== Information provided
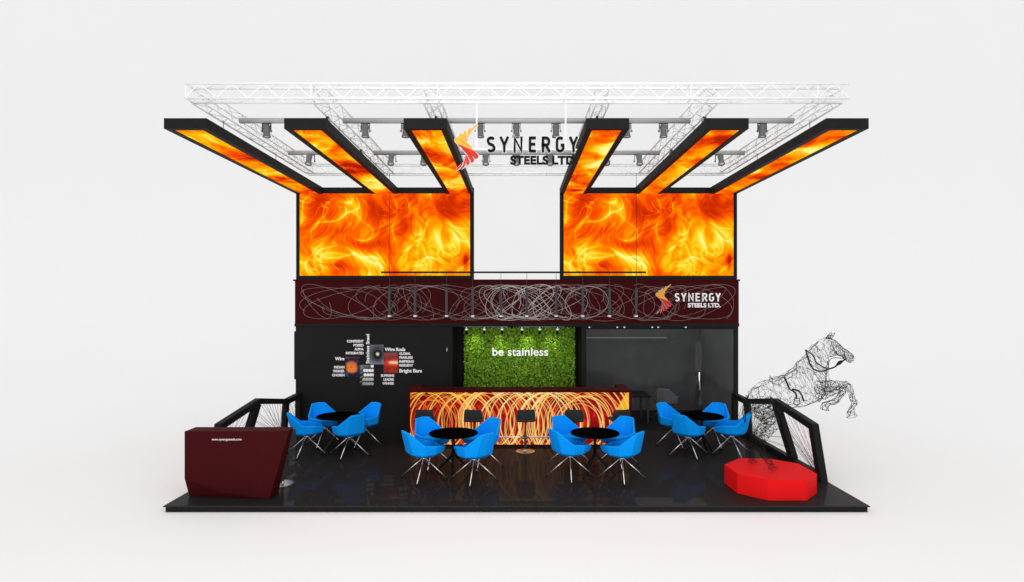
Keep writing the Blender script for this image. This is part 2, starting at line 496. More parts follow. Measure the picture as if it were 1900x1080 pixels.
def pic_coil(u, v):
    x = (u - .45) / .36; y = (v - .52) / .26; r = np.hypot(x, y); n = fbm(u * 4, v * 5, 5, 4)
    base = np.array(lin(18, 24, 48)) + np.clip(n, 0, 1)[..., None] * np.array(lin(70, 110, 170))
    glow = np.clip(1.5 - np.abs(r - .55) * 2.0 + n * .5, 0, 1)
    hot = np.array(lin(250, 130, 50)) * (.55 + .9 * v[..., None])
    c = base * (1 - glow[..., None]) + hot * glow[..., None]
    edge = np.exp(-((v - .06) / .02) ** 2)[..., None]
    return c * (1 - edge) + np.array(lin(150, 40, 20)) * edge
def pic_tube(u, v):
    r = np.hypot((u - .55), (v - .5) * 1.35); n = fbm(u * 6, v * 6, 8, 4)
    c = np.clip((r - .32) * 2.4, 0, 1) * (.5 + .5 * v) * (1 + .6 * n)
    c = .6 * c[..., None] * np.array(lin(170, 175, 195)) + np.array(lin(14, 16, 30)) + (.05 * np.exp(-((r - .36) / .03) ** 2))[..., None]
    d = np.clip(1.5 - r / .085 * 1.1, 0, 1)[..., None] if False else np.clip(1.6 - np.hypot(u - .56, (v - .48) * 1.35) / .10, 0, 1)[..., None]
    return c * (1 - d) + np.array(lin(250, 240, 190)) * d
def pic_bars(u, v):
    c = np.zeros(u.shape) + .02 + .5 * np.clip(.42 - v - u * .25, 0, 1)
    for row in range(5):
        for k in range(4):
            cx = .30 + .20 * k + .04 * row * (row < 3); cy = .06 + .215 * row
            if row == 0 and k < 3: continue
            d = np.hypot(u - cx, (v - cy) * 1.45)
            lum = .95 if row < 3 else (.55 if row == 3 else .4)
            c = np.where(d < .115, lum, c)
        c = np.where((u < .3) & (np.abs(v - .1 - .215 * row - (.3 - u) * .35) < .025), .25, c)
    return np.stack([c] * 3, -1)
def pic_hot(u, v):
    n = fbm(u * 3, v * 3, 12, 4); s = fbm(u * 14, v * 2.5, 14, 3)
    base = np.array(lin(150, 30, 22)) * (1 + .8 * n[..., None]) * (.55 + np.clip(v, 0, 1)[..., None] * .6)
    top = np.clip(.35 - v, 0, 1)[..., None] * np.array([.22, .2, .2])
    g = np.exp(-(((v - .5) / .16) ** 2)) * np.clip(.25 + u * .9, 0, 1)
    core = np.exp(-(((v - .49 - .02 * s) / .06) ** 2)) * np.clip((u - .28) * 4, 0, 1)
    low = np.clip((v - .6) * 1.4, 0, 1) * np.clip(.5 + s, 0, 1)
    c = base + top + g[..., None] * np.array(lin(255, 80, 10)) + core[..., None] * np.array([.9, .85, .6]) + low[..., None] * np.array(lin(120, 50, 10))
    return np.clip(c, 0, 1)
for f, box, lab in ((pic_coil, (640.5, 667.2, 661.3, 699.2), 'glowing coil on dark blue'), (pic_tube, (686.9, 711.9, 639.4, 675.9), 'dark steel tube with a bright spot'),
                    (pic_bars, (668, 693.5, 677, 714.8), 'rows of white bar ends'), (pic_hot, (712, 738.6, 654, 692), 'red hot bar')):
    a = pt(box[0], box[2], YT); b = pt(box[1], box[3], YT)
    o = link('photo', grid_mesh('photo', (a.x, YT - .0125, a.z), (b.x - a.x, 0, 0), (0, 0, b.z - a.z), 64, 90, f), M['photo'], gr)
    MB().box(a.x, b.x, YT - .0115, YT - .0005, b.z, a.z).build('panel', M['letterblack'], o)
    o['label'] = lab + ', small printed photo'

# screen hung on the storage room's outer side
sc = thing('side_screen', 'slim black screen mounted on the outer side of the charcoal wall', 'screen')
MB().box(-5.556, -5.512, DW + .05, DW + 1.5, 1.25, 2.45).build('bezel', M['black'], sc, bevel=.005)
MB().box(-5.559, -5.5565, DW + .09, DW + 1.46, 1.29, 2.41).build('display', M['tabletop'], sc)
MB().box(-5.5115, -5.5005, DW + .5, DW + 1.0, 1.7, 2.0).build('bracket', M['post'], sc)

# alcove, partition
al = thing('alcove_wall', 'dark rear wall and lid of the alcove behind the bar', 'wall')
MB().box(-1.597, 1.617, 6.46, 6.54, .001, 2.57).build('wall', M['wall'], al)
MB().box(-1.597, 1.617, DW + .04, 6.54, 2.572, 2.64).build('ceiling', M['wall'], al)
pw = tag(MB().box(1.62, 1.735, DW, 8.1, .001, 2.57).build('partition_wall', M['wall'], bevel=.005),
         'narrow dark partition between the green alcove and the glass room', 'wall')

# ---------------------------------------------------------------- glass meeting room
gm = thing('meeting_room', 'glass fronted dark meeting room behind the table, with a long bright door handle', 'glass room')
XE = 5.42
MB().box(1.737, XE, 8.0, 8.1, .001, 2.57).build('rear_wall', M['wallgrey'], gm)
MB().box(XE - .012, XE - .001, DW + .06, 7.999, .031, 2.56).build('side_lining', M['wallgrey'], gm)
MB().box(XE, 5.52, DW, 8.1, .001, 2.57).build('side_wall', M['wall'], gm, bevel=.005)
fr = MB()
fr.box(1.737, XE, DW + .01, DW + .05, 2.50, 2.57).box(1.737, XE, DW + .01, DW + .05, .001, .03)
fr.build('frame', M['wall'], gm)
xj = [1.74, pt(1215.5, 0, DW).x, pt(1281.5, 0, DW).x, XE - .005]
for k in range(2):
    MB().box(xj[k] + .006, xj[k + 1] - .006, DW + .025, DW + .035, .031, 2.499).build('glass_panel', M['glass'], gm)
MB().box(xj[3] - .55, xj[3], DW + .025, DW + .035, .031, 2.499).build('glass_panel', M['glass'], gm)
dd = MB().box(xj[2] + .006, xj[3] - .556, DW + .025, DW + .035, .031, 2.499).build('door', M['glass'], gm)
h0 = pt(1291, 634, DW); h1 = pt(1302.5, 790, DW)
MB().box(h0.x, h1.x, DW + .018, DW + .0245, .06, h0.z).build('manifestation_strip', M['frost'], dd)
a = pt(1297.2, 691, DW - .03); b = pt(1298.4, 724, DW - .03)
MB().tube([(a.x, DW + .012, a.z - .03), (a.x, DW - .045, a.z), (a.x - .004, DW - .055, (a.z + b.z) / 2), (b.x, DW - .045, b.z), (b.x, DW + .012, b.z + .03)], .016, 8).build('handle', M['chrome'], dd, smooth=True)
MB().box(1.76, pt(1287, 0, DW).x, 7.93, 7.97, 2.14 - .02, 2.14 + .01).build('picture_rail', M['greymetal'], gm)
for px in (1093.6, 1145.4, 1158.6, 1210.2, 1221.4, 1272.4):
    p = pt(px, 606.8, DW - .02)
    MB().lathe([(.013, -.02), (.021, -.012), (.021, .0), (.013, .006)], (p.x, DW - .015, p.z), 12).build('downlight', M['dot'], gm, smooth=True)
mt = thing('meeting_table', 'dark low table inside the glass meeting room', 'table', (3.05, 6.5, 0))
MB().box(-.75, .45, -.5, .5, .70, .735).build('table_top', M['black'], mt, bevel=.004)
for sx in (-.68, .38):
    for sy in (-.42, .42):
        MB().box(sx - .025, sx + .025, sy - .025, sy + .025, .001, .70).build('leg', M['post'], mt)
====
**Exercise description**
Reproduce all of the material exactly, apart from the pictures.

**Output**
Keep writing the Blender script for this image. This is part 2, starting at line 496. More parts follow. Measure the picture as if it were 1900x1080 pixels.
def pic_coil(u, v):
    x = (u - .45) / .36; y = (v - .52) / .26; r = np.hypot(x, y); n = fbm(u * 4, v * 5, 5, 4)
    base = np.array(lin(18, 24, 48)) + np.clip(n, 0, 1)[..., None] * np.array(lin(70, 110, 170))
    glow = np.clip(1.5 - np.abs(r - .55) * 2.0 + n * .5, 0, 1)
    hot = np.array(lin(250, 130, 50)) * (.55 + .9 * v[..., None])
    c = base * (1 - glow[..., None]) + hot * glow[..., None]
    edge = np.exp(-((v - .06) / .02) ** 2)[..., None]
    return c * (1 - edge) + np.array(lin(150, 40, 20)) * edge
def pic_tube(u, v):
    r = np.hypot((u - .55), (v - .5) * 1.35); n = fbm(u * 6, v * 6, 8, 4)
    c = np.clip((r - .32) * 2.4, 0, 1) * (.5 + .5 * v) * (1 + .6 * n)
    c = .6 * c[..., None] * np.array(lin(170, 175, 195)) + np.array(lin(14, 16, 30)) + (.05 * np.exp(-((r - .36) / .03) ** 2))[..., None]
    d = np.clip(1.5 - r / .085 * 1.1, 0, 1)[..., None] if False else np.clip(1.6 - np.hypot(u - .56, (v - .48) * 1.35) / .10, 0, 1)[..., None]
    return c * (1 - d) + np.array(lin(250, 240, 190)) * d
def pic_bars(u, v):
    c = np.zeros(u.shape) + .02 + .5 * np.clip(.42 - v - u * .25, 0, 1)
    for row in range(5):
        for k in range(4):
            cx = .30 + .20 * k + .04 * row * (row < 3); cy = .06 + .215 * row
            if row == 0 and k < 3: continue
            d = np.hypot(u - cx, (v - cy) * 1.45)
            lum = .95 if row < 3 else (.55 if row == 3 else .4)
            c = np.where(d < .115, lum, c)
        c = np.where((u < .3) & (np.abs(v - .1 - .215 * row - (.3 - u) * .35) < .025), .25, c)
    return np.stack([c] * 3, -1)
def pic_hot(u, v):
    n = fbm(u * 3, v * 3, 12, 4); s = fbm(u * 14, v * 2.5, 14, 3)
    base = np.array(lin(150, 30, 22)) * (1 + .8 * n[..., None]) * (.55 + np.clip(v, 0, 1)[..., None] * .6)
    top = np.clip(.35 - v, 0, 1)[..., None] * np.array([.22, .2, .2])
    g = np.exp(-(((v - .5) / .16) ** 2)) * np.clip(.25 + u * .9, 0, 1)
    core = np.exp(-(((v - .49 - .02 * s) / .06) ** 2)) * np.clip((u - .28) * 4, 0, 1)
    low = np.clip((v - .6) * 1.4, 0, 1) * np.clip(.5 + s, 0, 1)
    c = base + top + g[..., None] * np.array(lin(255, 80, 10)) + core[..., None] * np.array([.9, .85, .6]) + low[..., None] * np.array(lin(120, 50, 10))
    return np.clip(c, 0, 1)
for f, box, lab in ((pic_coil, (640.5, 667.2, 661.3, 699.2), 'glowing coil on dark blue'), (pic_tube, (686.9, 711.9, 639.4, 675.9), 'dark steel tube with a bright spot'),
                    (pic_bars, (668, 693.5, 677, 714.8), 'rows of white bar ends'), (pic_hot, (712, 738.6, 654, 692), 'red hot bar')):
    a = pt(box[0], box[2], YT); b = pt(box[1], box[3], YT)
    o = link('photo', grid_mesh('photo', (a.x, YT - .0125, a.z), (b.x - a.x, 0, 0), (0, 0, b.z - a.z), 64, 90, f), M['photo'], gr)
    MB().box(a.x, b.x, YT - .0115, YT - .0005, b.z, a.z).build('panel', M['letterblack'], o)
    o['label'] = lab + ', small printed photo'

# screen hung on the storage room's outer side
sc = thing('side_screen', 'slim black screen mounted on the outer side of the charcoal wall', 'screen')
MB().box(-5.556, -5.512, DW + .05, DW + 1.5, 1.25, 2.45).build('bezel', M['black'], sc, bevel=.005)
MB().box(-5.559, -5.5565, DW + .09, DW + 1.46, 1.29, 2.41).build('display', M['tabletop'], sc)
MB().box(-5.5115, -5.5005, DW + .5, DW + 1.0, 1.7, 2.0).build('bracket', M['post'], sc)

# alcove, partition
al = thing('alcove_wall', 'dark rear wall and lid of the alcove behind the bar', 'wall')
MB().box(-1.597, 1.617, 6.46, 6.54, .001, 2.57).build('wall', M['wall'], al)
MB().box(-1.597, 1.617, DW + .04, 6.54, 2.572, 2.64).build('ceiling', M['wall'], al)
pw = tag(MB().box(1.62, 1.735, DW, 8.1, .001, 2.57).build('partition_wall', M['wall'], bevel=.005),
         'narrow dark partition between the green alcove and the glass room', 'wall')

# ---------------------------------------------------------------- glass meeting room
gm = thing('meeting_room', 'glass fronted dark meeting room behind the table, with a long bright door handle', 'glass room')
XE = 5.42
MB().box(1.737, XE, 8.0, 8.1, .001, 2.57).build('rear_wall', M['wallgrey'], gm)
MB().box(XE - .012, XE - .001, DW + .06, 7.999, .031, 2.56).build('side_lining', M['wallgrey'], gm)
MB().box(XE, 5.52, DW, 8.1, .001, 2.57).build('side_wall', M['wall'], gm, bevel=.005)
fr = MB()
fr.box(1.737, XE, DW + .01, DW + .05, 2.50, 2.57).box(1.737, XE, DW + .01, DW + .05, .001, .03)
fr.build('frame', M['wall'], gm)
xj = [1.74, pt(1215.5, 0, DW).x, pt(1281.5, 0, DW).x, XE - .005]
for k in range(2):
    MB().box(xj[k] + .006, xj[k + 1] - .006, DW + .025, DW + .035, .031, 2.499).build('glass_panel', M['glass'], gm)
MB().box(xj[3] - .55, xj[3], DW + .025, DW + .035, .031, 2.499).build('glass_panel', M['glass'], gm)
dd = MB().box(xj[2] + .006, xj[3] - .556, DW + .025, DW + .035, .031, 2.499).build('door', M['glass'], gm)
h0 = pt(1291, 634, DW); h1 = pt(1302.5, 790, DW)
MB().box(h0.x, h1.x, DW + .018, DW + .0245, .06, h0.z).build('manifestation_strip', M['frost'], dd)
a = pt(1297.2, 691, DW - .03); b = pt(1298.4, 724, DW - .03)
MB().tube([(a.x, DW + .012, a.z - .03), (a.x, DW - .045, a.z), (a.x - .004, DW - .055, (a.z + b.z) / 2), (b.x, DW - .045, b.z), (b.x, DW + .012, b.z + .03)], .016, 8).build('handle', M['chrome'], dd, smooth=True)
MB().box(1.76, pt(1287, 0, DW).x, 7.93, 7.97, 2.14 - .02, 2.14 + .01).build('picture_rail', M['greymetal'], gm)
for px in (1093.6, 1145.4, 1158.6, 1210.2, 1221.4, 1272.4):
    p = pt(px, 606.8, DW - .02)
    MB().lathe([(.013, -.02), (.021, -.012), (.021, .0), (.013, .006)], (p.x, DW - .015, p.z), 12).build('downlight', M['dot'], gm, smooth=True)
mt = thing('meeting_table', 'dark low table inside the glass meeting room', 'table', (3.05, 6.5, 0))
MB().box(-.75, .45, -.5, .5, .70, .735).build('table_top', M['black'], mt, bevel=.004)
for sx in (-.68, .38):
    for sy in (-.42, .42):
        MB().box(sx - .025, sx + .025, sy - .025, sy + .025, .001, .70).build('leg', M['post'], mt)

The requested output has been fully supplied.